Orthrus: Accelerating Multi-BFT Consensus through Concurrent Partial Ordering of Transactions (Extended Version)
Hanzheng Lyu, Shaokang Xie, Jianyu Niu, Ivan Beschastnikh, Yinqian Zhang, Mohammad Sadoghi, Chen Feng
TL;DR
Orthrus tackles the inherent latency bottleneck of Multi-BFT consensus by enabling partial ordering for conflict-free payments and hybrid global ordering for contract transactions, coordinated through an escrow-based atomicity mechanism. The approach partitions transactions into per-instance buckets, uses sequenced broadcast to form partial and global logs, and executes payments concurrently while contracting operations run under a global order; an escrow layer ensures atomicity across multiple instances. The authors provide a formal model, correctness proofs, and extensive WAN/LAN experiments on up to 128 replicas, showing significant latency reductions (up to 87% in WAN) and robust performance under stragglers and faults. The results indicate practical impact for large-scale, cross-region deployments, offering substantial improvements in end-to-end latency and throughput for mixed workloads that include both payments and smart-contract-style transactions.
Abstract
Multi-Byzantine Fault Tolerant (Multi-BFT) consensus allows multiple consensus instances to run in parallel, resolving the leader bottleneck problem inherent in classic BFT consensus. However, the global ordering of Multi-BFT consensus enforces a strict serialized sequence of transactions, imposing additional confirmation latency and also limiting concurrency.

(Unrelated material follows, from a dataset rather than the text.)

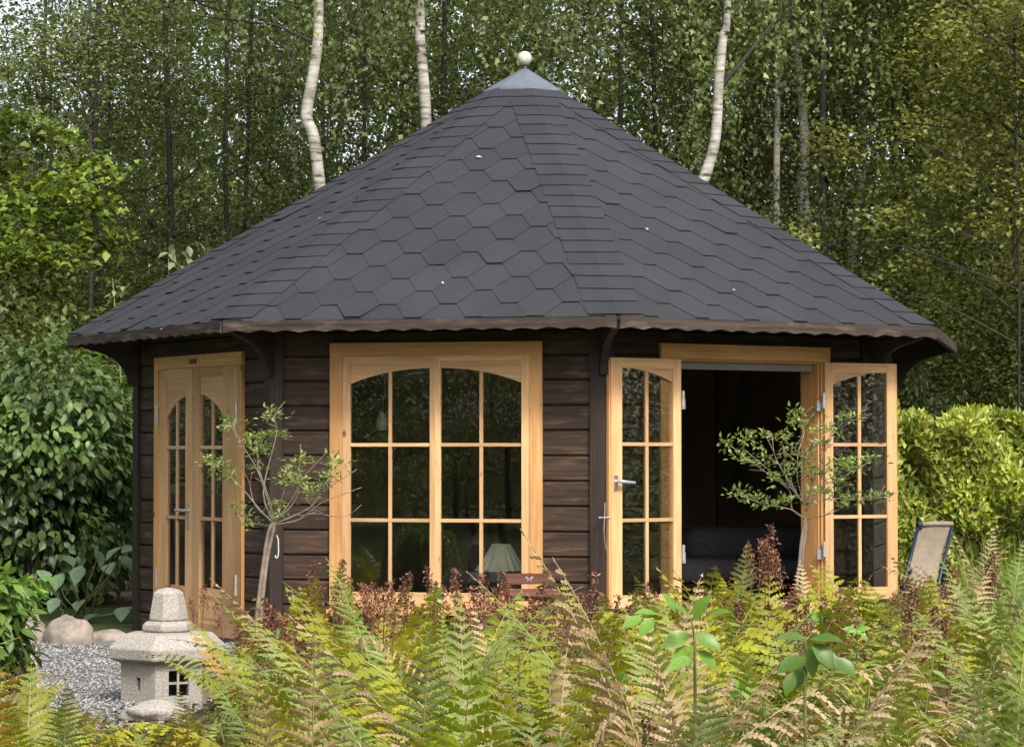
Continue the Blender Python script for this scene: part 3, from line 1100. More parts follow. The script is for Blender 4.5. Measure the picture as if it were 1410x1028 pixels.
# low chest with the table lamp behind the centre window
p = at(690, 780, 14.46)
t = thing('low_chest', 'low dark wooden chest under the lampshade behind the big window', 'chest', (p.x - .22, 14.66, .04), R(-12.9))
b = MB(); b.box(-.35, .35, -.15, .15, 0, .20); part('body', b.mesh('body', DKW), t)
b = MB(); b.box(-.37, .37, -.17, .17, .2, .222); part('top', b.mesh('top', DKW), t)
t = thing('table_lamp', 'table lamp with pleated cream shade behind the lower right window panes', 'lamp', (p.x, 14.50, .268))
b = MB(); b.lathe([(.0, 0), (.055, 0), (.06, .012), (.03, .03), (.014, .06), (.022, .1), (.012, .14), (.008, .2), (.008, .3)], 20)
part('base', b.mesh('base', simple('lamp_brass', (.30, .22, .10), .4, .7), True), t)
b = MB()
zt_ = .335; zb_ = .185
b.lathe([(.145, zb_), (.118, zb_ + .035), (.09, zb_ + .08), (.058, zt_ - .01), (.052, zt_)], 72, rmod=lambda k, n, z: 1 + .045 * (1 if k % 4 < 2 else -1) * (1 if z < zt_ - .02 else .4))
sh = part('lamp_shade', b.mesh('lamp_shade', SHADEM), t)

# white hanging spot
p = at(526, 585, 15.0)
t = thing('hanging_lamp', 'small white hanging lamp seen through the upper left panes of the big window', 'lamp', (p.x, p.y, p.z))
b = MB(); b.lathe([(.032, -.03), (.036, .0), (.03, .04), (.016, .065), (.01, .08)], 20); part('lamp_shade', b.mesh('lamp_shade', WHITE, True), t)
b = MB(); b.tube([(0, 0, .075), (.015, 0, .2), (.02, 0, .30), (.02, 0, 1.1)], .004, 6); part('cord', b.mesh('cord', simple('grey_cord', (.3, .3, .3), .6)), t)

# white boards leaning behind the glazed doors
for (px, yy, wd, ht, lab) in ((243, 15.95, .13, .62, 'tall white board standing inside behind the left door panes'), (258, 16.1, .09, .58, 'pale grey board standing beside the tall white board behind the door')):
    p = at(px, 800, yy)
    t = thing('leaning_board', lab, 'board', (p.x, p.y, .04), R(-58))
    b = MB(); b.box(-wd / 2, wd / 2, 0, .02, 0, ht + .02)
    part('panel', b.mesh('panel', WHITE), t)
    b = MB(); b.box(-wd / 2 - .004, wd / 2 + .004, -.006, .0, ht - .18, ht - .16)
    part('strap', b.mesh('strap', BLACK), t)
# crate behind the right door leaf
p = at(300, 800, 15.4)
t = thing('storage_box', 'grey storage box low behind the right door leaf', 'box', (p.x + .1, p.y + .35, .04), R(-50))
b = MB(); b.box(-.2, .2, -.15, .15, 0, .42); part('body', b.mesh('body', simple('grey_plastic', (.25, .26, .27), .5)), t)
b = MB(); b.box(-.21, .21, -.16, .16, .421, .45); part('lid', b.mesh('lid', simple('grey_lid', (.33, .34, .35), .5)), t)
# chairs / table inside for depth
t = thing('dining_table', 'dark wooden table in the middle of the pavilion behind the big window', 'table', (CX - .2, D0 + .1, .04), R(10))
b = MB(); b.lathe([(0, .68), (.45, .68), (.46, .70), (.45, .715), (0, .715)], 32); part('tabletop', b.mesh('tabletop', DKW), t)
b = MB(); b.lathe([(.22, 0), (.2, .03), (.05, .06), (.045, .68)], 16); part('pedestal', b.mesh('pedestal', DKW), t)

# ------------------------------------------------------------------ red-brown chair in front of the big window
p = at(728, 805, 13.6)
t = thing('wooden_chair', 'red-brown slatted wooden chair standing below the lampshade in front of the window', 'chair', (p.x, 13.6, 0), R(6))
zc_ = p.z
WM = .265
b = MB(); b.box(-WM / 2, WM / 2, -.012, .012, zc_ + .005, zc_ + .062)
slat = part('back_slat', b.mesh('back_slat', REDW), t, Matrix.Rotation(R(0), 4, 'X'))
b = MB(); b.box(-WM / 2 + .0, WM / 2 - .01, -.012, .012, zc_ - .085, zc_ - .02)
part('back_slat', b.mesh('back_slat', REDW), t)
for sx in (-1, 1):
    b = MB(); b.tube([(sx * .105, .02, 0), (sx * .105, .024, zc_ - .1), (sx * .105, .022, zc_ + .05)], .014, 6); part('leg', b.mesh('leg', REDW), t)
    b = MB(); b.tube([(sx * .115, -.30, 0), (sx * .115, -.28, .37)], .014, 6); part('leg', b.mesh('leg', REDW), t)
for k in range(5):
    b = MB(); b.box(-WM / 2, WM / 2, -.30 + k * .062, -.30 + k * .062 + .05, .372, .39); part('seat_slat', b.mesh('seat_slat', REDW), t)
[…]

In this paper, we introduce Orthrus, a Multi-BFT protocol that accelerates transaction confirmation through partial ordering while reserving global ordering for transactions requiring stricter sequencing. To this end, Orthrus strategically partitions transactions to maximize concurrency and ensure consistency. Additionally, it incorporates an escrow mechanism to manage interactions between partially and globally ordered transactions. We evaluated Orthrus through extensive experiments in realistic settings, deploying 128 replicas in WAN and LAN environments. Our findings demonstrate latency reductions of up to 87% in WAN compared to existing Multi-BFT protocols.